— Start DATA SHOWN —

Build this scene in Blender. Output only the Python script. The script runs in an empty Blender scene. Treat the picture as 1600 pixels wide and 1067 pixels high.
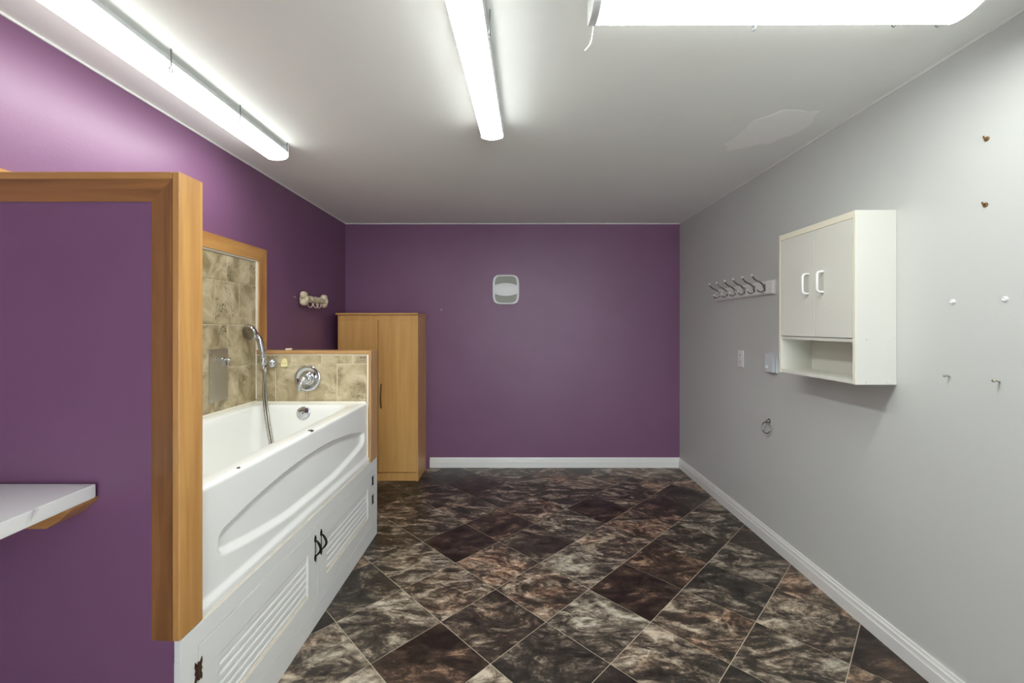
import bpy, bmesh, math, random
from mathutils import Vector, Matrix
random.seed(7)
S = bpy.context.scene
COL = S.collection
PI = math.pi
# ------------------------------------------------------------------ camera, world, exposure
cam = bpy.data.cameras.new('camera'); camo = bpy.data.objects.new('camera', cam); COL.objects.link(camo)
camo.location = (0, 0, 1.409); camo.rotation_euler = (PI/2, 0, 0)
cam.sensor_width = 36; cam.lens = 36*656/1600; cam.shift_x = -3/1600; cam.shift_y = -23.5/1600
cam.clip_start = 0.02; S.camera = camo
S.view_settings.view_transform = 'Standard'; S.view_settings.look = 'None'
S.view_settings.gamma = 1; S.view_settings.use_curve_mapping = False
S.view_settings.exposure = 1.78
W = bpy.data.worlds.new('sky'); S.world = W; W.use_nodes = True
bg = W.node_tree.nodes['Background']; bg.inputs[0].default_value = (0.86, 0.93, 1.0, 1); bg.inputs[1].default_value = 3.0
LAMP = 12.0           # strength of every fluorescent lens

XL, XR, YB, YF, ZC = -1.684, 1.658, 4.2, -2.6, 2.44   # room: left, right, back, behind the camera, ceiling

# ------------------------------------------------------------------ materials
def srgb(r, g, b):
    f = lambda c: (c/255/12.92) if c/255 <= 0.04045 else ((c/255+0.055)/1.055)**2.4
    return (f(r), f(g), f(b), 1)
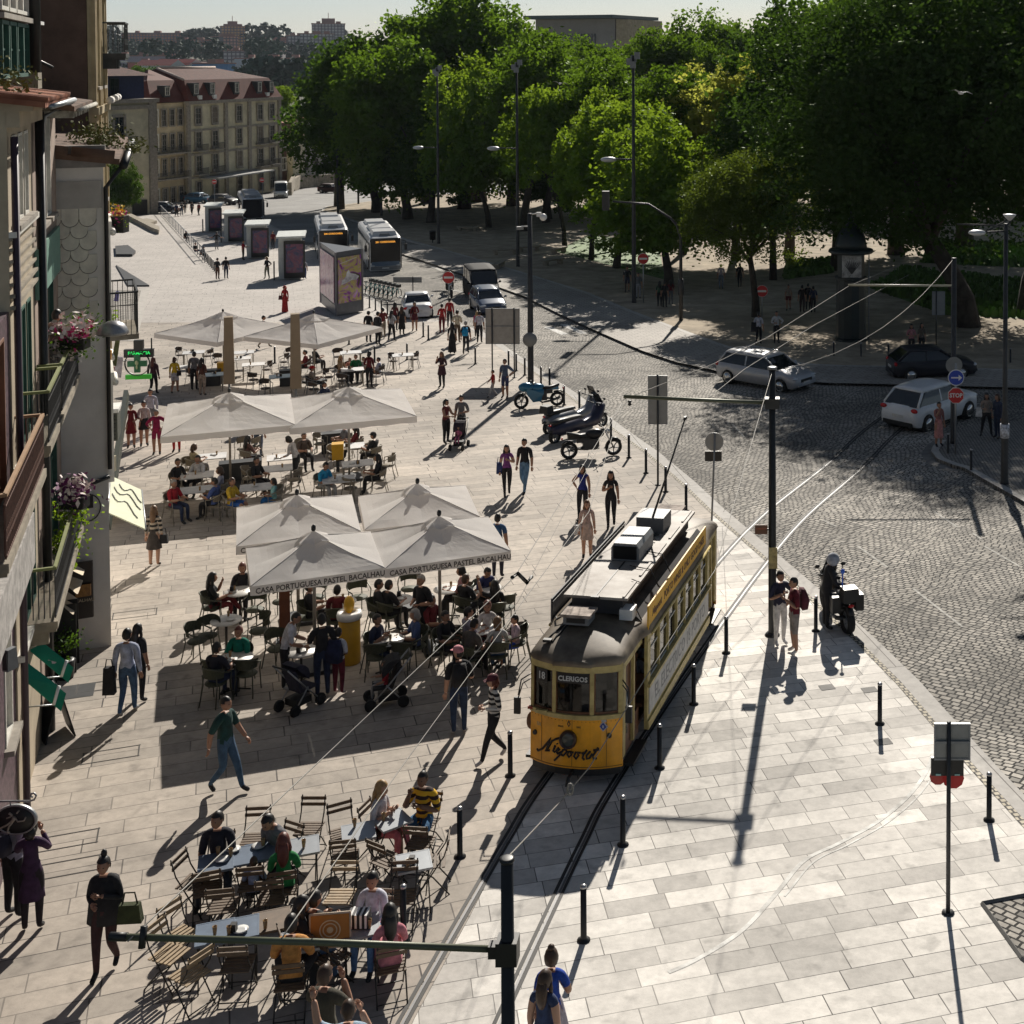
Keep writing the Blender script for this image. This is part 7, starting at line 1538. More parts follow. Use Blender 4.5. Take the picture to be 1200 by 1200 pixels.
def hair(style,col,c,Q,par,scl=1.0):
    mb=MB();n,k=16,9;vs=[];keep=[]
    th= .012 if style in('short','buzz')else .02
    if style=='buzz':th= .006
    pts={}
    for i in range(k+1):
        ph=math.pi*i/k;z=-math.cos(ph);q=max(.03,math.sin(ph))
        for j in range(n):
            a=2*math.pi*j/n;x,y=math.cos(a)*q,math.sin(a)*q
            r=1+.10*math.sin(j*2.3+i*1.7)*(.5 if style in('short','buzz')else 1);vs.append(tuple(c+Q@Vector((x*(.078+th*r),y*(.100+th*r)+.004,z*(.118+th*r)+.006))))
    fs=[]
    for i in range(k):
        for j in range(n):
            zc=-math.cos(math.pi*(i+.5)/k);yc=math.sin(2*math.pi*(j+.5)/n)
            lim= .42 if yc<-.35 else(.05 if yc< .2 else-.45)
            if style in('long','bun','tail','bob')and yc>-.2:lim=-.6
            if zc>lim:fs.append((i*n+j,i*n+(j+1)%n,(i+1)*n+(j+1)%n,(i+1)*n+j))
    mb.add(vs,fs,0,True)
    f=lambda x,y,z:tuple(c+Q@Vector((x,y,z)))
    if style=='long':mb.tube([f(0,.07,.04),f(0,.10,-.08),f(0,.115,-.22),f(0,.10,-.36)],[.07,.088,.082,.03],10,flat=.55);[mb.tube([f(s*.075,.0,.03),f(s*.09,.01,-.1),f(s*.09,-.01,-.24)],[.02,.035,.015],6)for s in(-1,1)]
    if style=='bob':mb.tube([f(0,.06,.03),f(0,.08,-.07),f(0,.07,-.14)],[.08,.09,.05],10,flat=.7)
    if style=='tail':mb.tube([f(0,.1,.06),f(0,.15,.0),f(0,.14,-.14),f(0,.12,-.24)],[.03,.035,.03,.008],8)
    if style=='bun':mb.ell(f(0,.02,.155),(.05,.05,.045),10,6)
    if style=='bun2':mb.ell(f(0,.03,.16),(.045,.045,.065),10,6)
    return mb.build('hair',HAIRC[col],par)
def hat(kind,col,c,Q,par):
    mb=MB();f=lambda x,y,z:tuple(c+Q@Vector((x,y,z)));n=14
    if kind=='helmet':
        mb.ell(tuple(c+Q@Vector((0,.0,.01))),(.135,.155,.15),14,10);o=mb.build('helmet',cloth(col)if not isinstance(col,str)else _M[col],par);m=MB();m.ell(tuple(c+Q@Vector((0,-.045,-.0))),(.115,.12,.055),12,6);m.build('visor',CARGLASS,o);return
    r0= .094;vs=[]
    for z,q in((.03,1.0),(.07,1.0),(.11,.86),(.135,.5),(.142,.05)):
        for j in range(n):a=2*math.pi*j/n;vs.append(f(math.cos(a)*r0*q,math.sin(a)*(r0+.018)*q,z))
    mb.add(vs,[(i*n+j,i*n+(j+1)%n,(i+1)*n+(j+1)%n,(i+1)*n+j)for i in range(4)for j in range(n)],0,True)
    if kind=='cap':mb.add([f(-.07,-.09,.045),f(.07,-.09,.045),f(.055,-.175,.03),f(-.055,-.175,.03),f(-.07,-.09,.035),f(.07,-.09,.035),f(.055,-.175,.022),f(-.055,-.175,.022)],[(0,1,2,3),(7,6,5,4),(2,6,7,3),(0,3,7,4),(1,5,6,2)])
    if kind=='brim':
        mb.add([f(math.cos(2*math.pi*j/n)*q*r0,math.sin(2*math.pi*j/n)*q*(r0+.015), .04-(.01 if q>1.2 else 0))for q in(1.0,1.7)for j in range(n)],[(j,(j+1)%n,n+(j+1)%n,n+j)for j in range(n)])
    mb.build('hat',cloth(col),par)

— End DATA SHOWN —

> _INSTRUCTION_: Reproduce the material above from its first line through the line containing "return (f(r), f(g), f(b), 1)", both ends included, and skip every picture.

> _CORRECT ANSWER_:
Build this scene in Blender. Output only the Python script. The script runs in an empty Blender scene. Treat the picture as 1600 pixels wide and 1067 pixels high.
import bpy, bmesh, math, random
from mathutils import Vector, Matrix
random.seed(7)
S = bpy.context.scene
COL = S.collection
PI = math.pi
# ------------------------------------------------------------------ camera, world, exposure
cam = bpy.data.cameras.new('camera'); camo = bpy.data.objects.new('camera', cam); COL.objects.link(camo)
camo.location = (0, 0, 1.409); camo.rotation_euler = (PI/2, 0, 0)
cam.sensor_width = 36; cam.lens = 36*656/1600; cam.shift_x = -3/1600; cam.shift_y = -23.5/1600
cam.clip_start = 0.02; S.camera = camo
S.view_settings.view_transform = 'Standard'; S.view_settings.look = 'None'
S.view_settings.gamma = 1; S.view_settings.use_curve_mapping = False
S.view_settings.exposure = 1.78
W = bpy.data.worlds.new('sky'); S.world = W; W.use_nodes = True
bg = W.node_tree.nodes['Background']; bg.inputs[0].default_value = (0.86, 0.93, 1.0, 1); bg.inputs[1].default_value = 3.0
LAMP = 12.0           # strength of every fluorescent lens

XL, XR, YB, YF, ZC = -1.684, 1.658, 4.2, -2.6, 2.44   # room: left, right, back, behind the camera, ceiling

# ------------------------------------------------------------------ materials
def srgb(r, g, b):
    f = lambda c: (c/255/12.92) if c/255 <= 0.04045 else ((c/255+0.055)/1.055)**2.4
    return (f(r), f(g), f(b), 1)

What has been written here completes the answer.